Yes lobby battles to win Welsh sceptics

September 12, 1997

OUTSIDE the principality itself, there is a distinct danger that next week's Welsh referendum will be seen merely as a tailpiece to yesterday's Scottish poll.

That order of precedence and perception is supported by the tone of the white papers issued in support of the Scottish parliament and Welsh assembly, suggests Jonathan Bradbury, a politics lecturer at the University of Wales, Swansea and author of the book, British Regionalism and Devolution, published this month.

"There is a sharp contrast between the self-confidence of the Scottish document and the rather wary tone of the Welsh one. The Scottish document shows no need to labour the point of what is being offered or to reassert the case for devolution. It assumes that people understand the issue and itemises what is on offer.

"The Welsh one goes into great detail, assumes that voters will be sceptical about the potential benefits, and explains them in a rather utilitarian manner. There is a complete absence of any sense of the politics of identity," he says.

There are good reasons for this wariness, not least the resounding rejection of devolution by the Welsh electorate in 1979. Dr Bradbury points out: "Identity issues were very important then. Voters in the North feared domination by the South, while those in the South were afraid that the assembly would become a vehicle for Welsh-speaking nationalists."

And this week's poll showing the two sides neck and neck suggests that this year's plans might also fall before the electorate, again postponing what Ken Morgan - former vice chancellor of the University of Wales and arguably the most distinguished historian of modern Wales - points to as a significant moment in national history.

"For the first time in our history, there will be an elected body devoted to Wales as a whole."

So how will that body function? The silencing of sceptics among the Welsh Labour MPs - in marked contrast to 1979 when Neil Kinnock helped torpedo the Callaghan government's plans - and the subsequent flatness of a debate in which Welsh Secretary Ron Davies appears to have been left to fend for himself by Cabinet colleagues, has shown how dominant Labour is in Welsh, particularly southern Welsh, politics.

The fear that the assembly might rapidly resemble one of the single-party councils particularly characteristic of the former coalfields - "Glamorgan County Council on stilts" in Jeremy Thorpe's memorable term - is one that the "Yes" campaigners are having to still among the sceptics.

Kevin Morgan, professor of European regional development at the University of Wales, Cardiff, and chairman of the "Yes" campaign, believes that fear of research priorities being dictated by valleys councillors was one reason for the partial exemption of higher education from assembly control.

The experience of other political systems with federal layers suggests that ambitious councillors are likely to see a seat in Cardiff as a step up from the borough council, possibly on the way to Westminster.

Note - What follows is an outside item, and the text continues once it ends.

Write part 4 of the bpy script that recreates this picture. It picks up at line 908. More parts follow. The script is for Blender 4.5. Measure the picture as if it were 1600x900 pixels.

But the electoral system, mixing first past the post for 40 members with 20 "additional" members elected proportionately from party lists, should prevent a Labour monopoly.

An ICM poll commissioned by the constitutional reform pressure group Democratic Audit predicted there would be some splitting of votes, with electors choosing one party in their constituency and another from the list system, and pointed to a final line-up of Labour 35, Conservative ten, Plaid Cymru eight, Liberal Democrat seven.

These figures, it should be remembered, were based on polling this summer, with Labour's fortunes at a historic peak. It is far from certain that they will be as popular by May 1999, when the first assembly elections are scheduled.

Kevin Morgan finds it hard to imagine any party other than Labour being the largest "unless you are talking in geological rather than political time".

But he adds: "If they are being imaginative, and taking the idea of inclusiveness seriously, it is possible to imagine the assembly choosing a Liberal Democrat or Plaid leader from time to time."

He is not expecting such an outcome, but points to Welsh precedents for such an arrangement - most frequently in those much-maligned valleys boroughs.

The ICM pollsters predict that assembly and Westminster voting patterns will diverge, with Plaid gaining ground at the expense of the Conservatives.

"For most of this century the Conservative party understood unionism very well - rather better than Labour did - and realised that there had to be some concessions to national identity and special provision for Wales and Scotland. Thatcherism lost the plot and tried to impose its will from the centre. One consequence of that is that they have no MPs and very few councillors in Wales. If they can find a way back to that older approach, the assembly might help them re-establish a worthwhile presence in Wales."

Will Wales think it all worth it ? Kevin Morgan believes that the decisive factor will be the calibre of the people attracted into membership. He says the Nolan principles on openness and accountability, including the treatment of serious breaches as a criminal offence, have been enshrined in the assembly's procedures.

Dr Bradbury notes that the absence of tax-raising and primary legislative powers limits the potential for controversy around the assembly. "The key elements will be administrative." Further and higher education will have a role, but he suspects that economic development will be the key.

"The Welsh Development Agency has had serious problems, including scandals, but its record in matters like encouraging inward investment hasn't been bad. The new super-WDA incorporating rural development will have to show, not least to the rural areas which will regard it with distrust, that it can bring about faster indigenous economic growth."